Admittedly there are the “suffering servant” passages in Isaiah with which we have become familiar. Their reading automatically echoes with sounds of Handel’s Messiah in our heads. But when we speak of the first century it is not a suffering servant that came to mind with the idea of a Messiah. Even after the resurrection the disciples are largely clueless, asking, “Will you at this time restore the Kingdom to Israel?” (Acts 1:6)

It is the development (which again I can only posit as originating with Christ Himself) of a radical hermeneutic, an interpretation of the Scriptures in which the story is no longer the conquering of Rome, or Egypt or any other worldly entity, but the conquering of Death and Hades, and that through the paradoxical means of weakness and death. This is new and it carries with it not only that stirring climax of resurrection, it also has an ethic that is of a piece with this same action.

It is not just Christ who loves His enemies – now we are to do the same.

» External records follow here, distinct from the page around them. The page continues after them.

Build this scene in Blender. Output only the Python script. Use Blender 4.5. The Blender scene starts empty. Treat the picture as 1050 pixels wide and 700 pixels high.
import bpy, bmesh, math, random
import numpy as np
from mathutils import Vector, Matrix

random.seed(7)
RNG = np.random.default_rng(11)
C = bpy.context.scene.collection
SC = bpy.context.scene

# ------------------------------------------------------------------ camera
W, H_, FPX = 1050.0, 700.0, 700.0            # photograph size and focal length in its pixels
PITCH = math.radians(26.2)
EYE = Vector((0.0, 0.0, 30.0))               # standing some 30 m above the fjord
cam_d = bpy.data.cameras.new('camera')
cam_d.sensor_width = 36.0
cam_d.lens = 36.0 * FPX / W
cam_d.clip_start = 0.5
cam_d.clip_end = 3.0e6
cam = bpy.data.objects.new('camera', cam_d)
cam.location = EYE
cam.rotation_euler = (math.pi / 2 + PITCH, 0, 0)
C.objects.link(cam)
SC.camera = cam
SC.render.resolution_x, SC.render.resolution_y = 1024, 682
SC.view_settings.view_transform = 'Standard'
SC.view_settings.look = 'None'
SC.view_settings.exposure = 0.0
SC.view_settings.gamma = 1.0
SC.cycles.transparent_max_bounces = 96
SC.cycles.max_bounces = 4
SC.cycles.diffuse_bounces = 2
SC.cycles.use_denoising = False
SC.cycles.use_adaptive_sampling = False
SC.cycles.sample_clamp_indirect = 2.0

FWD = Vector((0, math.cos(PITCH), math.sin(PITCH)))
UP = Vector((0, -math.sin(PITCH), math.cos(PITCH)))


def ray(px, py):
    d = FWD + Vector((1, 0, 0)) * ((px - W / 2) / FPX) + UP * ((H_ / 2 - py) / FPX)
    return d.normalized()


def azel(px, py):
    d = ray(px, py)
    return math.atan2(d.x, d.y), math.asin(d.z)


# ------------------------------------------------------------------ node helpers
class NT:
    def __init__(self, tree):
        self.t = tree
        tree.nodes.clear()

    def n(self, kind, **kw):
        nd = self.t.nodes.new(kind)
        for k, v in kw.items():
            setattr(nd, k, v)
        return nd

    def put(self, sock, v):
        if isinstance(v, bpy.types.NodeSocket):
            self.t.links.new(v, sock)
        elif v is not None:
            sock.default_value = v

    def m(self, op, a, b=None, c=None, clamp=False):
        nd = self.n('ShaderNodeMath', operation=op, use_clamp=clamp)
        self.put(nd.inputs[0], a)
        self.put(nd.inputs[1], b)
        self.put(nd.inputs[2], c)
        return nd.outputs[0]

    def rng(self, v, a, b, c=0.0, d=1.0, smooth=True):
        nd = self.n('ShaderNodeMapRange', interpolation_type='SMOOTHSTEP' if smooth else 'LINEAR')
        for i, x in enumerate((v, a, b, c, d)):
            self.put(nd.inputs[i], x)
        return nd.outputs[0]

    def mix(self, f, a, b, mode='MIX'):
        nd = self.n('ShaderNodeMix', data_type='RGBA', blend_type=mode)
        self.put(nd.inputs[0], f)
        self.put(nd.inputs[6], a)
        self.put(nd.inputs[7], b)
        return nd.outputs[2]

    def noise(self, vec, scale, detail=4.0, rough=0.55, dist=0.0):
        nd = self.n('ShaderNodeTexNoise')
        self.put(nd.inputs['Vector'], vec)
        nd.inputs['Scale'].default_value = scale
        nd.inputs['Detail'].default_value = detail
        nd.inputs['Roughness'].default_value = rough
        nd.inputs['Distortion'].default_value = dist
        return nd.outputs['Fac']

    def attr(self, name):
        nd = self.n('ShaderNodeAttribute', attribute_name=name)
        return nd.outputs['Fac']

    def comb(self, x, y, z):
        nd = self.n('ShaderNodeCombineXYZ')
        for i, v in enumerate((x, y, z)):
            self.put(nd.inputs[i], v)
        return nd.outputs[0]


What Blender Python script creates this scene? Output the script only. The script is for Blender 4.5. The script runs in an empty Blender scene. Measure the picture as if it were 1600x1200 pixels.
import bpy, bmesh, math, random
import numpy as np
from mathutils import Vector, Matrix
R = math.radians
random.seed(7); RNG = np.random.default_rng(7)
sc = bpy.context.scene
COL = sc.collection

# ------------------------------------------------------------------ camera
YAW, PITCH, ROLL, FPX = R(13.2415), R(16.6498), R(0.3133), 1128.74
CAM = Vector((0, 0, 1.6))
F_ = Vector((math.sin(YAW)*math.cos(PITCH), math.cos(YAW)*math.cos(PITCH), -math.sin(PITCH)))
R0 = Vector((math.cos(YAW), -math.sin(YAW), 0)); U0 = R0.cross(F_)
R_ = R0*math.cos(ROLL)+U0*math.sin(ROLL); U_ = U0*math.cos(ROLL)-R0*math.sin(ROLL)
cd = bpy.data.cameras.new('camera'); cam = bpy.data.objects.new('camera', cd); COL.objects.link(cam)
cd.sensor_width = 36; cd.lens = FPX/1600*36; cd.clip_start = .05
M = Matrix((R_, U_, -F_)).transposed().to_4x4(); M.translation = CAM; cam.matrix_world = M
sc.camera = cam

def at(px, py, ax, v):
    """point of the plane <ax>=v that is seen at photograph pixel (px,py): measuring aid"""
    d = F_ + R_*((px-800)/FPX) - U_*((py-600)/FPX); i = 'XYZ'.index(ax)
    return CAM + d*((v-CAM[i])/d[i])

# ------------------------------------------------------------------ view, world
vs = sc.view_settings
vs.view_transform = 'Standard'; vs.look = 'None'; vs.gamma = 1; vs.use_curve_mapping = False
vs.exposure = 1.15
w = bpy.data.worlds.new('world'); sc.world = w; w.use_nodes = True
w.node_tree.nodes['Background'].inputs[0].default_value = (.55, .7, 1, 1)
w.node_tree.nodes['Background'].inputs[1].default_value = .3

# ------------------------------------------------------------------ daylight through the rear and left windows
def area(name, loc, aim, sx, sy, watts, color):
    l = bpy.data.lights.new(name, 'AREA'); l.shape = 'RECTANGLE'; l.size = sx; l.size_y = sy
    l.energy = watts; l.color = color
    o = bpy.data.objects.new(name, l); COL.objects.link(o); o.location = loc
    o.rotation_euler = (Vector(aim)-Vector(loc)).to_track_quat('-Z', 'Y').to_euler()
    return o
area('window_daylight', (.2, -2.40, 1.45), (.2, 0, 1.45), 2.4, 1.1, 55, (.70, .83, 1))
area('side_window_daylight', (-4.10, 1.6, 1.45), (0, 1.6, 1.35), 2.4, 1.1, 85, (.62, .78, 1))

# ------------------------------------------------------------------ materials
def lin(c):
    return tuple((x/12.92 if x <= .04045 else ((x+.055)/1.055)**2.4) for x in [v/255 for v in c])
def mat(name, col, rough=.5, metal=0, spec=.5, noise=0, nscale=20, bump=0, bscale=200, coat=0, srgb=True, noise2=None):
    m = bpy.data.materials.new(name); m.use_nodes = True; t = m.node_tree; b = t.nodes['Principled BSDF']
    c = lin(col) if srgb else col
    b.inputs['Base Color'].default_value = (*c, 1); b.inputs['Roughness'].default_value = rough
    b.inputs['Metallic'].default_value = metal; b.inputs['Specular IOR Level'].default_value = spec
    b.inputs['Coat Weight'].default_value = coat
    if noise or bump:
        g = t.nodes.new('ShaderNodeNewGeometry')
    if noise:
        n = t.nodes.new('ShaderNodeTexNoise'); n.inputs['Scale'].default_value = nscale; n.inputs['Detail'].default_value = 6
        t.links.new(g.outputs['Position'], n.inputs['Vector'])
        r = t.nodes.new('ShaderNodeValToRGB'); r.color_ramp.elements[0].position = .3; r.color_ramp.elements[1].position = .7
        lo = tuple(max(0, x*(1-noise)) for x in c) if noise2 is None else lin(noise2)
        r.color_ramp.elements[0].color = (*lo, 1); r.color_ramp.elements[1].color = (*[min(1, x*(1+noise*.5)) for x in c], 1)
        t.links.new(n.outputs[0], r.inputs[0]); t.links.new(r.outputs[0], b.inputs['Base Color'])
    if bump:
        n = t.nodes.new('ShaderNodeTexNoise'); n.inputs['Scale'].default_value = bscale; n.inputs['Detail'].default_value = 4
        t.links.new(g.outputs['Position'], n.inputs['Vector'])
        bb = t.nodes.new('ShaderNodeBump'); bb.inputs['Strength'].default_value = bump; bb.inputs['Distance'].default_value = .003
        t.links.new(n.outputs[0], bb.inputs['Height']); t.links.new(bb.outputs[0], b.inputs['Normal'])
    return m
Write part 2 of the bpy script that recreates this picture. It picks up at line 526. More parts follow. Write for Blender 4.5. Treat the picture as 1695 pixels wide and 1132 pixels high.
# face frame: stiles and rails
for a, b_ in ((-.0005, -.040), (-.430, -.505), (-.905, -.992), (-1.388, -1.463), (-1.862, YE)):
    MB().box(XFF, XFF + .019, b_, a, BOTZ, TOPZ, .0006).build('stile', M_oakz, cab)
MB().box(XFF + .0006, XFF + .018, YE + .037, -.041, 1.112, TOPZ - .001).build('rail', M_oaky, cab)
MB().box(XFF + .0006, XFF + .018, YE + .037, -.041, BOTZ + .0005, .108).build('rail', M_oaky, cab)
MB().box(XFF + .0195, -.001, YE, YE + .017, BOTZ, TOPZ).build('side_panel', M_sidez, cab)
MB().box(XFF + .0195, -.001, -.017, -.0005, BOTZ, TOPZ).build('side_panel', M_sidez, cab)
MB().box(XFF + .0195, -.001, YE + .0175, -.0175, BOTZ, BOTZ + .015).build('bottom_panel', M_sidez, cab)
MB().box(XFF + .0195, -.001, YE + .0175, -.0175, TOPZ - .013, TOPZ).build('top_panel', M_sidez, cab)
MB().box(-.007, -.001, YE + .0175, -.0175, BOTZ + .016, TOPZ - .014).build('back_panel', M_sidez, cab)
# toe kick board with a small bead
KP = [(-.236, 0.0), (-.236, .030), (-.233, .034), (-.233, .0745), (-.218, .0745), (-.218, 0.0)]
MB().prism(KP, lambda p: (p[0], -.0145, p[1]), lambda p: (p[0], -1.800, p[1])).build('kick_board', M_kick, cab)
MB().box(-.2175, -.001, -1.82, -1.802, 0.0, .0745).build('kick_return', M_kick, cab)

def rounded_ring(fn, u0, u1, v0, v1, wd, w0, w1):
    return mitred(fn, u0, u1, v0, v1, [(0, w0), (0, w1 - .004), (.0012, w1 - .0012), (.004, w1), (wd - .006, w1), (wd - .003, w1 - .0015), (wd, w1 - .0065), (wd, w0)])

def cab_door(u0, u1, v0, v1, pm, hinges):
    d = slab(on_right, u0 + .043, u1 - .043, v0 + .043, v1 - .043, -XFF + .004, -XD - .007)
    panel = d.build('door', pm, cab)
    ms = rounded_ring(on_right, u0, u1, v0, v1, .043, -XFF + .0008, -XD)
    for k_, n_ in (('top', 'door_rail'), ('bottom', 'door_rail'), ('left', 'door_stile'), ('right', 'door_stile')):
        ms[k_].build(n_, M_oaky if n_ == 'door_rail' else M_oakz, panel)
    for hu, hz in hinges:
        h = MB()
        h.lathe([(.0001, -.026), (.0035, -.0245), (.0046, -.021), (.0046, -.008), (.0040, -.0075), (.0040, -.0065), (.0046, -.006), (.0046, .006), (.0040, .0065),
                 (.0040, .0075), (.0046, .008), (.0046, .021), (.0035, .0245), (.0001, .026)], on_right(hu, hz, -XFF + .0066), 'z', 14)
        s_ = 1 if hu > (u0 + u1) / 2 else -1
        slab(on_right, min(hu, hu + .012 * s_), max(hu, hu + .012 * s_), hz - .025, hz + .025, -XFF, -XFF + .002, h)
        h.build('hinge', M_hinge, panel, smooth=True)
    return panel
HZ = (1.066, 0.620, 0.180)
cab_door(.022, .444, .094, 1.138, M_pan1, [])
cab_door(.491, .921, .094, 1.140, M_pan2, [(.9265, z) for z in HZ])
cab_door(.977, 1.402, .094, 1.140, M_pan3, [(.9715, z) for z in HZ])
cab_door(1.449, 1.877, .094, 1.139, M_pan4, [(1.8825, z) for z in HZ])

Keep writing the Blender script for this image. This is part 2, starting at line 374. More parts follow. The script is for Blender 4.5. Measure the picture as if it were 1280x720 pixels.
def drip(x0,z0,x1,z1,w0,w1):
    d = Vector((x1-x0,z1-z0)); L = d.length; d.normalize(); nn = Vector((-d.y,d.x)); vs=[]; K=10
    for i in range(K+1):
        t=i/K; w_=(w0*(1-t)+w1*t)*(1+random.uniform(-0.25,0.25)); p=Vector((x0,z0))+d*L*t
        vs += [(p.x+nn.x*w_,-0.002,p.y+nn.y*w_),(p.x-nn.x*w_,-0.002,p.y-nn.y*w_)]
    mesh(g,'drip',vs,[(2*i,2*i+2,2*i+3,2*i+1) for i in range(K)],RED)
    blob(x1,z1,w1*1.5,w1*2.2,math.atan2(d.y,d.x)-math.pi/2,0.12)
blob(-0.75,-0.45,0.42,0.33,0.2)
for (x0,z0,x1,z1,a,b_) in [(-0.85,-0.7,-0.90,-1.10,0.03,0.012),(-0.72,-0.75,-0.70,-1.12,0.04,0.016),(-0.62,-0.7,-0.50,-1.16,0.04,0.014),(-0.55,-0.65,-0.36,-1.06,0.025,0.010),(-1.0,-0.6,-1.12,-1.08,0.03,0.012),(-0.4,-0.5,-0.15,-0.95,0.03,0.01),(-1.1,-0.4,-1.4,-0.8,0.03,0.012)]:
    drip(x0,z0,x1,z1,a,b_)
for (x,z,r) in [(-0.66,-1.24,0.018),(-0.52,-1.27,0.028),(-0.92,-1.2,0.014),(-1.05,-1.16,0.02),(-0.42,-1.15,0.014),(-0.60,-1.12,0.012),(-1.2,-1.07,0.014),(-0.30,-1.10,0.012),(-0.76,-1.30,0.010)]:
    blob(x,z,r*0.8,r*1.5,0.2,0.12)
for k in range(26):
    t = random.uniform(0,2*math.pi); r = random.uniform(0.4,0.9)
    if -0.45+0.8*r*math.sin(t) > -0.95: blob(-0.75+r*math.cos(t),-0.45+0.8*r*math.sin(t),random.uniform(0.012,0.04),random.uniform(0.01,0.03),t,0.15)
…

It is not only Christ who takes up His cross, but we must do the same if we are to be His followers.

This is not the evolution of the Christian gospel over the centuries, but the gospel as it has been heard from the beginning. The Orthodox faith has not moved from this interpretation other than to push deeper into its life and implications.

This is not an evolved faith – but a teaching which shows every hallmark of what is claimed – this teaching was handed down to us from God.